Gambar kiri Kepala SMPN 6 Nekamese, YULIANTI Pulungtana, S.Pd (kanan) pose bersama ERICH Lisnahan, M.Pd (kiri) dan ANDRIANI A. Ismau, S.Pd (tengah). Doc. foto CNC/martrhen radja.
Erich menambahkan, model pembelajaran di K-13 anak dilatih untuk berpikir kritis dan pro aktif dalam memecahkan persoalan yang ditemukan dalam bahan ajar yang diberikan guru.
“Menjadikan siswa pro aktif sudah tentu dukung dengan media pembelajaran yang mumpuni. Misalkan di sekolah perlu ada laboratorium IPA. Keberadaan laboratorium ini tentunya memberikan ruang bagi siswa untuk mempraktekan sendiri bahan ajar dari guru mata pelajaran IPA. Kendala atau persoalan yang dihadapi dicarikan solusinya secara peroranagn atau kelompok siswa. Guru hanya sebagai fasilitator saja,”terang Erich.

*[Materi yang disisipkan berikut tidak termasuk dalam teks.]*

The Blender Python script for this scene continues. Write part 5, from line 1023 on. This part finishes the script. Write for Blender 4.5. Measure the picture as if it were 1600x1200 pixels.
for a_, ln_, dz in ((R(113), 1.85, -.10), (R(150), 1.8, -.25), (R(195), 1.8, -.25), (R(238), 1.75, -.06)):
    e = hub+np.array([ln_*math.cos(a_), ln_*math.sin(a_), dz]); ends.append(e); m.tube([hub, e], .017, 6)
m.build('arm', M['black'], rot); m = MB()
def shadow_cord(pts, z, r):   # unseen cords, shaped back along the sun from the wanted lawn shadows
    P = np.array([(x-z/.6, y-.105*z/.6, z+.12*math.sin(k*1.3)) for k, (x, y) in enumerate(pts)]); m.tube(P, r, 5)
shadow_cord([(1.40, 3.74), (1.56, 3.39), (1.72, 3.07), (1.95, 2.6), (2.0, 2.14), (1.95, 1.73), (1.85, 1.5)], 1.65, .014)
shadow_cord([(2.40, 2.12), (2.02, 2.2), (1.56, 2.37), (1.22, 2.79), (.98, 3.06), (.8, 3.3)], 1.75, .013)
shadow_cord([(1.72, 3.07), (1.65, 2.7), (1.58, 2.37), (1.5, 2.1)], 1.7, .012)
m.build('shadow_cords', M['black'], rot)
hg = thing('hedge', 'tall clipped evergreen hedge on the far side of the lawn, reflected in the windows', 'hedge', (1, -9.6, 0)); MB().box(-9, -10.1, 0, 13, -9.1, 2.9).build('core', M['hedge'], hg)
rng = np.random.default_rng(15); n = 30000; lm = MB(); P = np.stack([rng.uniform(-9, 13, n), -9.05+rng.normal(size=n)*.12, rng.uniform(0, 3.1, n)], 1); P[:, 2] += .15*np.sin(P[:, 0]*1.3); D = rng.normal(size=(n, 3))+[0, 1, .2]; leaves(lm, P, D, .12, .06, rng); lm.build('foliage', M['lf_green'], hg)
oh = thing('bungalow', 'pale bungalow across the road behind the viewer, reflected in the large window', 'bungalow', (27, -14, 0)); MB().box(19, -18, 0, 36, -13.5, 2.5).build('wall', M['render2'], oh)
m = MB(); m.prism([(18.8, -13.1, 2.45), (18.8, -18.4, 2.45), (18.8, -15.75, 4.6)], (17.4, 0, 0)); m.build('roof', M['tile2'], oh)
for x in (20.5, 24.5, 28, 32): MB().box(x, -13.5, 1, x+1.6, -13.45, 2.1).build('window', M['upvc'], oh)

Meski guru hanya sebagai fasilitator, lanjut Erich, tapi perlu diingat bahwa perkembangan ilmu pengetahuan dan teknologi saat ini membuat anak (siswa) mampu menyelesaikan setiap tugas yang diberikan guru. Oleh karena itu guru harus lebih kreatif lagi. Dalam penerapan HOTS ini justru menuntut guru harus lebih kreatif terus berinovasi menciptakan hal-hal baru seiring dengan tututan jaman.
Dengan begitu maka siswa terus memacu diri untuk sanggup memecahkan persoalan sendiri. Walau pada akhirnya menghadapi materi pelajaran yang sangat sulit maka gurulah menjadi pelabuhan terakhir menyelesaikan masalah. Tapi anak harus diberikan ruang (porsi) pembelajaran aktif lebih besar daripada porsi guru.